濡れ縁に上る沓脱石は、置けなくなったお宅から引き取ってきたもの。雨に濡れると本当に感じがいいです。
座敷の壁も綺麗に仕上がりました。
玄関の格子戸は傷んでいた桟を差替えました。
手前の沓脱石は、庭の雰囲気を気に入ったお施主さんが、どうしてもココへも置きたいということで決まりました。お邪魔すると、いつも座っておられるお気に入りの場所です。
大きな開口から庭がきれいに見えます。
トイレ入口の網代の建具は『あらき古材倉庫』にある弊社在庫を使ってもらいました。天窓や照明の光に照らされて、近くで見ると本当にきれいです。
懐かしの玉石タイル、今もまだ手に入りました。どんな仕上りになるのかドキドキしましたが、古臭くなく、和風でモダンな感じです。
古い母屋部分と新しい水廻り部分の取り合いは、谷木(隅木)が入ります。
母屋の柱が微妙に傾いているので、それに合わせてピチッと納めるのは難しいのですが、中村棟梁が綺麗な仕事をしてくれました。お施主さんのお気に入りです。

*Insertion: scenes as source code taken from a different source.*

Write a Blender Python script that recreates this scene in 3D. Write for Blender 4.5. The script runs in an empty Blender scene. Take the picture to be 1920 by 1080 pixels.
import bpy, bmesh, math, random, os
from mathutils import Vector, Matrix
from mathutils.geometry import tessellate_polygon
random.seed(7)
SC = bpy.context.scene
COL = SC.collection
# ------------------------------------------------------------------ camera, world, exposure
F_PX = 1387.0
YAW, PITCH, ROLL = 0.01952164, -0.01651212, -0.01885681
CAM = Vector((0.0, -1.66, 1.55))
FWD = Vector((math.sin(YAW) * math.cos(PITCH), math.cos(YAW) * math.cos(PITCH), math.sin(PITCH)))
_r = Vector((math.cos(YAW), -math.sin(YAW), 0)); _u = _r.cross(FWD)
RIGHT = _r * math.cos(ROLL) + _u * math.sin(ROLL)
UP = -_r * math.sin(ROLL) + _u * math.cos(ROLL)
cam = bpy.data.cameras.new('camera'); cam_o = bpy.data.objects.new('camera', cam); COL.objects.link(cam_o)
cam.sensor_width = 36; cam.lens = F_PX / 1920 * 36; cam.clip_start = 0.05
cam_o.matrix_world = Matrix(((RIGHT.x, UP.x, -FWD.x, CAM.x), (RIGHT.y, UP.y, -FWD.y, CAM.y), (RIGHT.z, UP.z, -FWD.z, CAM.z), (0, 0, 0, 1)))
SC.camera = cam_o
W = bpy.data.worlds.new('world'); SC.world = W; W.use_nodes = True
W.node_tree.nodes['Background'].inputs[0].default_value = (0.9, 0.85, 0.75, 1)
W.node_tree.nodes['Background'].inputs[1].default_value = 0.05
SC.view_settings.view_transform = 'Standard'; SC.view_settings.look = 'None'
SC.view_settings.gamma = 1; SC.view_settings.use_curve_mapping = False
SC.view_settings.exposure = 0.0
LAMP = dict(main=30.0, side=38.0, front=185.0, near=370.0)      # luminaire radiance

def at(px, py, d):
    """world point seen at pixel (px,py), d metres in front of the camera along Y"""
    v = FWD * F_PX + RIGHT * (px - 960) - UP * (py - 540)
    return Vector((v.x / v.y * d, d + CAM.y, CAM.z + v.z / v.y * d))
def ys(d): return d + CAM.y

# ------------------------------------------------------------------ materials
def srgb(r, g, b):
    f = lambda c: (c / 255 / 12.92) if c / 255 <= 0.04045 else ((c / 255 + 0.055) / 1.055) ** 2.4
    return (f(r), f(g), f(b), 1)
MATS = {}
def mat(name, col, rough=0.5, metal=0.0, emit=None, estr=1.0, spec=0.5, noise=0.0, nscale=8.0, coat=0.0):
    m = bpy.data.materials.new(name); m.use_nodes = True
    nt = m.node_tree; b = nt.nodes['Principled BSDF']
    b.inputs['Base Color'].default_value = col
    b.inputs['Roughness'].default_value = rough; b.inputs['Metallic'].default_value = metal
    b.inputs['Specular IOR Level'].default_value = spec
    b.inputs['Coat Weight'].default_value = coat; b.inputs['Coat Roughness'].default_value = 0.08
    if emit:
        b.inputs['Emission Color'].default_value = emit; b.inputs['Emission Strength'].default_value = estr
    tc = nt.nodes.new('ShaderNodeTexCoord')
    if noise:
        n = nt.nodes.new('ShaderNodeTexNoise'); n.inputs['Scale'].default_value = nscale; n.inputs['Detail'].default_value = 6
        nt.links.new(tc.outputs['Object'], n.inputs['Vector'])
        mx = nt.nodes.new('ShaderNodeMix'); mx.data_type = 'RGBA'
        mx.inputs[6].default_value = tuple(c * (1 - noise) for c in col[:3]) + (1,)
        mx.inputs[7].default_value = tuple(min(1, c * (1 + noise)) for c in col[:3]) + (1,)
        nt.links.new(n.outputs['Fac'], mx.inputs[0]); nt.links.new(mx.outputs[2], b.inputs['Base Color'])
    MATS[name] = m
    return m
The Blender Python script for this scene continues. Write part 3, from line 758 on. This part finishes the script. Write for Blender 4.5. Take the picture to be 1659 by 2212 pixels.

また、お施主さんに喜んでいただけたことが、何よりです。
工事中や、工事後の写真を撮ってお渡ししたのですが、記念に大工さんのサインをして欲しいといわれました。
あわせて、僕もサインをしたのですが、真心でお付き合い出来たのだなと分かり、現場をまとめる者として本当に嬉しかったです。
本当に、ありがとうございました。